La gestación subrograda (o, para quien lo prefiera, el tema de las madres de alquiler) lleva dando guerra dialéctica en el cine desde hace mucho tiempo; hagamos memoria y rescatemos "Un bebé para mi esposa" (James Bridges) a comienzos de los, cinematográficamente, salutíferos setenta, una de las primeras películas en plantear el dilema en la gran pantalla. En tiempos tendentes a la polarización, un asunto tan delicado (y, por tanto, sujeto a infinitos matices) ha quedado para prender trincheras en las redes sociales, incendiar las tertulias de sobremesa y dar lugar a artefactos cinematográficos en mayor o menor medida didácticos, más o menos pedagógicos, parcialmente oportunistas y, por lo general, argumentativamente endebles y cinematográficamente escuálidos.
De la quema se salvaba la reciente "La hija" (Manuel Martín Cuenca, 2021), estimable película, si acaso excesivamente autoral y, por tanto, demasiado altiva, autoconsciente y ensimismada, con la que "La jefa" guarda más de un punto en común en lo meramente narrativo. La película del hasta ahora cortometrajista Fran Torres, a partir del guion de Laura Sarmiento, juega en otra liga y demuestra que el chascarrillo social, el dilema sociopolítico o moral generador automático de trifulcas y memes, es también la mejor arcilla para un tipo de cine que no se avergüenza de su adscripción genérica.
Torres y Sarmiento utilizan el actual clima de explotación laboral encubierta y el cinismo de los neoyuppies, tantas veces parapetado tras conceptos como el empoderamiento y la autorrealización, tantas veces glamourizado en películas y teleseries norteamericanas, como punto de partida para el juego de poder, la inmersión en la morbosa turbiedad del alma humana y el thriller canónico de punzón malsano que atrapa en forma de tela de araña, a mayor gloria de dos actrices mayúsculas: Aitana Sánchez-Gijón, en el papel más Joan Crawford de su carrera, y la joven y hechizante Cumelen Sanz, a la que recordamos en "Lejos de casa" (2020) de Laura Dariomerlo. El toma y daca entre ambas, su juego entre el complicidad y la insania, es el motor de la historia y el malicioso duelo entre féminas de armas tomar se convierte también en umbral para el bárbaro espectáculo y la ponzoñosa intriga.
Tira a mamá del tren
Expuesta su astuta y pertinente equiparación, boca arriba las cartas de su discurso, La jefa deja de lado el sermón y la diatriba para convertirse en puro grand guignol. Si bien títulos recientes como la española "Ama" o la noruega Ninjababy (ambos, 2021), con distintas herramientas, reivindicaban el término "mala madre" frente a la presión social del discurso globalizado y la precariedad de la situación socioeconómica, la película de Torres se sirve del deseo de maternidad para sacar a relucir el egoísmo intrínseco del ser humano, con independencia de su género, su medular predisposición a instrumentalizar al otro (en este caso, a la "otra"), aplastándolo y sometiéndolo.
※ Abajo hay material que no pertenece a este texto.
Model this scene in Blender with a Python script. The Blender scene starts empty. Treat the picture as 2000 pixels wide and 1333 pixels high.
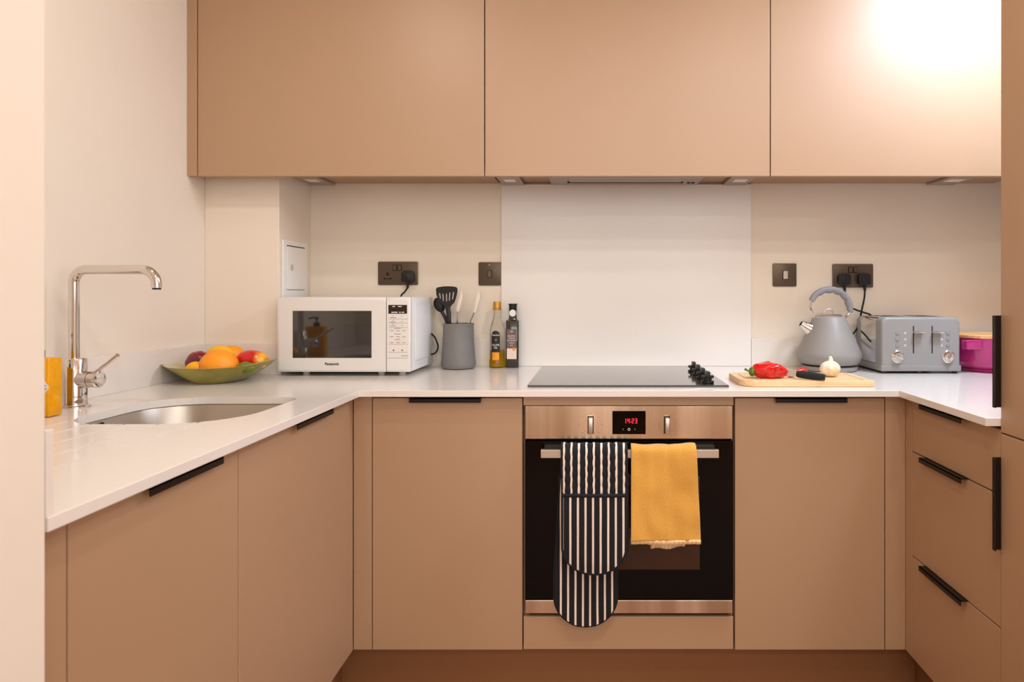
import bpy, bmesh, math, random
from mathutils import Vector, Matrix, noise
PI = math.pi
sc = bpy.context.scene
col = sc.collection

# ------------------------------------------------------------------ camera, world, light, exposure
F = 1290.0                      # focal length in pixels of the 2000 px frame
CZ = 1.1617                     # eye height
VX, VY = 1163.0, 575.0          # vanishing point of the depth lines
cd = bpy.data.cameras.new('camera'); cam = bpy.data.objects.new('camera', cd); col.objects.link(cam)
cam.location = (0, 0, CZ); cam.rotation_euler = (PI / 2, 0, 0)
cd.sensor_width = 36; cd.lens = F / 2000 * 36
cd.shift_x = -(VX - 1000) / 2000; cd.shift_y = -(666.5 - VY) / 2000
cd.clip_start = 0.05
cd.dof.use_dof = True; cd.dof.focus_distance = 2.1; cd.dof.aperture_fstop = 5.6
sc.camera = cam
sc.view_settings.view_transform = 'Standard'; sc.view_settings.look = 'None'
sc.view_settings.exposure = 0.14; sc.view_settings.gamma = 1.0
sc.view_settings.use_curve_mapping = False
w = bpy.data.worlds.new('world'); sc.world = w; w.use_nodes = True
w.node_tree.nodes['Background'].inputs[0].default_value = (1, .93, .85, 1)
w.node_tree.nodes['Background'].inputs[1].default_value = 0.6

def area(name, loc, rot, sx, sy, power, color, shape='RECTANGLE', spread=PI):
    d = bpy.data.lights.new(name, 'AREA'); d.shape = shape; d.size = sx; d.size_y = sy
    d.energy = power; d.color = color; d.spread = spread
    o = bpy.data.objects.new(name, d); o.location = loc; o.rotation_euler = rot; col.objects.link(o); return o
WARM = (1.0, .95, .87)
area('front_fill_light', (0.5, -2.9, 1.68), (PI / 2, 0, 0), 3.4, 1.4, 43, (1, .99, .96))  # soft fill added behind the camera, in an invented window opening
area('side_fill_light', (2.55, -1.3, 1.55), (0, PI / 2, 0), 1.2, 2.2, 31, (.93, .97, 1.04))  # fill added from the right to brighten the left base doors
DOWN = [(-.70, 1.2, 4.6), (.05, .55, 5.5), (.60, .85, 6.5), (-.9, -1.0, 10), (.9, -1.0, 10)]
for i, (x, y, p) in enumerate(DOWN):
    area('downlight_lamp', (x, y, 2.385), (0, 0, 0), .09, .09, p, WARM, 'DISK')
area('downlight_lamp', (1.36, 1.60, 2.385), (0, 0, 0), .30, .30, 21, (.74, .95, 1.26), 'DISK')

# ------------------------------------------------------------------ materials
def lin(c):
    return tuple(((v / 255) / 12.92 if v / 255 <= .04045 else ((v / 255 + .055) / 1.055) ** 2.4) for v in c) + (1,)
def mat(name, rgb, rough=.5, metal=0, bump=0, bscale=200, trans=0, ior=1.45, emis=None, estr=0, coat=0, var=0, vscale=3, spec=.5, sheen=0, aniso=0, stretch=None, rgb2=None):
    m = bpy.data.materials.new(name); m.use_nodes = True
    nt = m.node_tree; b = nt.nodes['Principled BSDF']
    b.inputs['Base Color'].default_value = lin(rgb); b.inputs['Roughness'].default_value = rough
    b.inputs['Metallic'].default_value = metal; b.inputs['Transmission Weight'].default_value = trans
    b.inputs['IOR'].default_value = ior; b.inputs['Specular IOR Level'].default_value = spec
    b.inputs['Coat Weight'].default_value = coat; b.inputs['Sheen Weight'].default_value = sheen
    b.inputs['Anisotropic'].default_value = aniso
    if emis: b.inputs['Emission Color'].default_value = lin(emis); b.inputs['Emission Strength'].default_value = estr
    tc = nt.nodes.new('ShaderNodeTexCoord')
    src = tc.outputs['Object']
    if stretch:
        mp = nt.nodes.new('ShaderNodeMapping'); mp.inputs['Scale'].default_value = stretch
        nt.links.new(src, mp.inputs['Vector']); src = mp.outputs['Vector']
    if bump:
        n = nt.nodes.new('ShaderNodeTexNoise'); n.inputs['Scale'].default_value = bscale; n.inputs['Detail'].default_value = 3
        bp = nt.nodes.new('ShaderNodeBump'); bp.inputs['Strength'].default_value = bump; bp.inputs['Distance'].default_value = .001
        nt.links.new(src, n.inputs['Vector']); nt.links.new(n.outputs['Fac'], bp.inputs['Height']); nt.links.new(bp.outputs['Normal'], b.inputs['Normal'])
    if var or rgb2:
        n = nt.nodes.new('ShaderNodeTexNoise'); n.inputs['Scale'].default_value = vscale; n.inputs['Detail'].default_value = 4
        r = nt.nodes.new('ShaderNodeMix'); r.data_type = 'RGBA'
        c1 = lin(rgb); c2 = lin(rgb2) if rgb2 else tuple(max(0, v * (1 - var)) for v in c1[:3]) + (1,)
        r.inputs[6].default_value = c1; r.inputs[7].default_value = c2
        mr = nt.nodes.new('ShaderNodeMapRange'); mr.inputs[1].default_value = .35; mr.inputs[2].default_value = .65
        nt.links.new(src, n.inputs['Vector']); nt.links.new(n.outputs['Fac'], mr.inputs[0])
        nt.links.new(mr.outputs[0], r.inputs[0]); nt.links.new(r.outputs[2], b.inputs['Base Color'])
    return m
def nodes(m): return m.node_tree, m.node_tree.nodes['Principled BSDF']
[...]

Es entonces cuando el enfrentamiento cuasipugilístico, tan físico como emocional y ante todo moral, entre sus protagonistas establece inesperados lazos con un cineasta como Curtis Hanson, con el combate de cuerpos y miradas entre Annabella Sciorra y Rebecca de Mornay en la excelente "La mano que mece la cuna" (1992), sin olvidar el de Faye Dunaway (de nuevo, Crawford) y Mara Hobel/ Diana Scarwid en el clásico "camp Queridísima mamá" (Frank Perry, 1981); todas ellas visiones incómodas, seminales y políticamente incorrectas de lo maternal que poco tienen que envidiar a los recientes títulos de Júlia de Paz Solvas y Yngvild Sve Flikke.
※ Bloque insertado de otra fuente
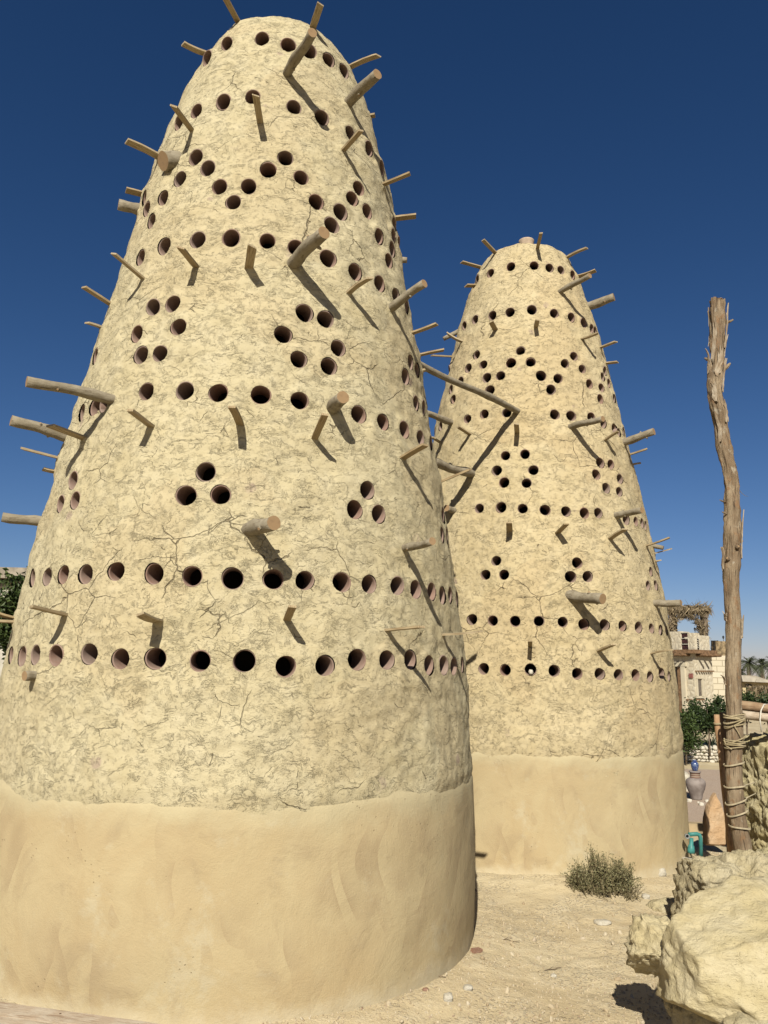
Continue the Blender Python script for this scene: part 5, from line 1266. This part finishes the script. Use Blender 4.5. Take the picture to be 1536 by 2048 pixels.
# block-built annex with a railing
YA = 37.0; a0, a1 = at(1423, 1350, YA), at(1462, 1350, YA)
root3 = empty('block_annex', (a0.x, YA, 0), 'pale block-built annex with a railed roof right of the stone house', 'annex')
za = at(1436, 1311, YA).z; RX = lambda p: p - Vector((a0.x, YA, 0))
mb = MB(); mb.box(((a1.x - a0.x) / 2, 2.5, za / 2), (a1.x - a0.x, 5, za)); mb.build('wall', M['block'], root3)
mb = MB(); p0, p1 = RX(at(1435, 1300, YA)), RX(at(1462, 1300, YA)); zt = at(1440, 1282, YA).z
mb.box(((p0.x + p1.x) / 2, .4, (za + zt) / 2), (p1.x - p0.x, .5, zt - za)); mb.build('parapet_pier', plain('brown_rubble', (0.34, 0.25, 0.14), .95, .3, 6, .03), root3)
mb = MB()
for yy in (1282, 1292, 1301): p0, p1 = RX(at(1422, yy, YA + .3)), RX(at(1436, yy, YA + .3)); mb.tube([p0, p1], .022, 6)
for px_ in (1423, 1429, 1435.5): mb.tube([RX(at(px_, 1281, YA + .3)), RX(at(px_, 1310, YA + .3))], .025, 6)
mb.build('railing', M['iron'], root3)
lantern(1447, 1282, YA + .3, .27, 'black iron lantern half hidden by the tall wooden pole')

# ------------------------------------------------------------------ hut, dry palms and date palms at the right
YHt = 42.0; h0, h1 = at(1484, 1360, YHt), at(1640, 1360, YHt)
root4 = empty('mud_hut', (h0.x, YHt, 0), 'low mud hut with a pale sloping roof right of the tall pole', 'hut')
zr0 = at(1490, 1363, YHt).z; HX = lambda p: p - Vector((h0.x, YHt, 0))
mb = MB(); mb.box(((h1.x - h0.x) / 2, 2, zr0 / 2), (h1.x - h0.x, 4, zr0)); mb.build('wall', M['mud2'], root4)
mb = MB(); w_ = h1.x - h0.x; z1 = at(1500, 1351, YHt).z
V = [(-.15, -.4, zr0), (w_, -.4, zr0 - .08), (w_, 4.3, zr0 - .08), (-.15, 4.3, zr0), (-.15, -.3, z1), (.55, -.3, z1), (1.3, -.3, zr0 + .1), (w_, -.3, zr0 + .03), (w_, 4.2, zr0 + .03), (1.3, 4.2, zr0 + .1), (.55, 4.2, z1), (-.15, 4.2, z1)]
mb.add(V, [(3, 2, 1, 0), (0, 1, 7, 6, 5, 4), (3, 11, 10, 9, 8, 2), (0, 4, 11, 3), (1, 2, 8, 7), (4, 5, 10, 11), (5, 6, 9, 10), (6, 7, 8, 9)]); mb.build('roof', plain('hut_roof', (0.47, 0.41, 0.32), .9, .1, 4), root4)
mb = MB(); mb.box((.32, -.03, zr0 * .45), (.28, .08, zr0 * .9)); mb.build('doorway', M['shade'], root4)
root5 = empty('dry_palm_screen', tuple(at(1520, 1400, 36.0)), 'hanging screen of dry brown palm leaves in front of the mud hut', 'palm screen')
b5 = root5.location; mb = MB(); rnd = random.Random(4)
frondlets(mb, at(1497, 1376, 36.0) - b5, at(1620, 1374, 36.0) - b5, 900, .62, rnd, .85, .35); mb.build('palm_leaves', M['dry'], root5)
mb = MB(); mb.tube([at(1493, 1375, 36.2) - b5, at(1630, 1372, 36.2) - b5], .04, 7); mb.tube([at(1496, 1374, 36.2) - b5, at(1496, 1425, 36.2) - b5], .05, 7); mb.tube([at(1600, 1374, 36.2) - b5, at(1600, 1425, 36.2) - b5], .05, 7); mb.build('support', M['bark'], root5)
def palm(px, pyc, Y, rpx, label, seed):
    rnd = random.Random(seed); c = at(px, pyc, Y); dep = (c - CAM).dot(_f); Rr = rpx * dep / FPX
    root = empty('date_palm', (c.x, c.y, 0), label, 'palm tree', 'date palms beyond the hut')
    mb = MB(); n = 12
    mb.tube([Vector((.05 * math.sin(i * .5), 0, c.z * i / n)) for i in range(n + 1)], [.22 - .05 * i / n + .02 * (i % 2) for i in range(n + 1)], 10, True, 0, 0, .08, rnd); mb.build('trunk', M['bark'], root)
    mb = MB(); V = []; F = []
    for k in range(46):
        a = rnd.uniform(0, 6.28); e = rnd.uniform(-.55, 1.35); L = Rr * rnd.uniform(.8, 1.1)
        h_ = Vector((math.cos(a), math.sin(a), 0)); pts_ = []
        for i in range(9):
            t = i / 8; pts_.append(Vector((0, 0, c.z)) + h_ * L * (math.cos(e) * t) + Vector((0, 0, L * (math.sin(e) * t - .55 * t * t))))
        mb.tube(pts_, [.03 * (1 - .8 * i / 8) for i in range(9)], 4, False)
        for i in range(1, 9):
            for sgn in (-1, 1):
                for q in range(3):
                    t = (i - 1 + q / 3); i0 = int(t); p = pts_[i0].lerp(pts_[min(i0 + 1, 8)], t - i0); d = (pts_[min(i0 + 1, 8)] - pts_[i0]).normalized()
                    s = d.cross(Vector((0, 0, 1))).normalized() * sgn; ll = L * .26 * math.sin(.5 + 2.3 * t / 8)
                    dd = (s * .8 + d * .75 + Vector((0, 0, rnd.uniform(-.35, .25)))).normalized(); w = d * .024
                    b = len(V); V += [p - w, p + w, p + dd * ll]; F.append((b, b + 1, b + 2))
    mb.add(V, F); mb.build('fronds', M['leaf_palm'], root)
palm(1497, 1326, 80, 31, 'date palm with the clearest star-shaped crown, beside the tall pole', 1)
palm(1524, 1330, 86, 28, 'date palm between the star-crowned palm and the photo edge', 2)
palm(1546, 1326, 78, 30, 'date palm cut by the right edge of the photo', 3)
palm(1478, 1345, 95, 22, 'small distant date palm behind the tall wooden pole', 4)
# far belt of trees that reads as one mass
mb = MB(); rnd = random.Random(6)
V = []; F = []
for _ in range(16000):
    x = rnd.uniform(-60, 190); y = 120 + rnd.uniform(0, 22); hh = 1.8 + 1.3 * math.sin(x * .23) * math.sin(x * .071 + 1) + 1.0 * math.sin(x * .9 + y)
    z = max(.1, hh * rnd.random() ** .55 + rnd.gauss(0, .2)); p = Vector((x, y, z)); b = len(V); sz = rnd.uniform(.35, .8)
    d = Vector((rnd.gauss(0, 1), rnd.gauss(0, 1), rnd.gauss(0, 1))).normalized(); s = d.orthogonal().normalized()
    V += [p, p + d * sz * .5 + s * sz * .3, p + d * sz, p + d * sz * .5 - s * sz * .3]; F.append((b, b + 1, b + 2, b + 3))
mb.add(V, F); tag(mb.build('far_trees', M['leaf_palm']), kind='stuff')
Muestra embriagadora y peleona del mejor teatro de la crueldad, siempre decadente y sardónico, a veces malsanamente femenino sin ser fatuamente misógino, que entronca a su vez con las mejores películas de directores como Curtis Carrington, Lee H. Katzin, y el padre de todos ellos, el Robert Aldrich de "¿Qué fue de Baby Jane?" (1962) y "Canción de cuna para un cadáver" (1964), no por casualidad maestro del Jaume Collet-Serra de "La huérfana" (2009). De esta forma, un título como "La jefa", envenenada sorpresa, trasciende discurso y etiquetado para convertirse en un atroz muestrario de maldad humana, demasiado humana de tan reconocible y, nunca mejor dicho, familiar.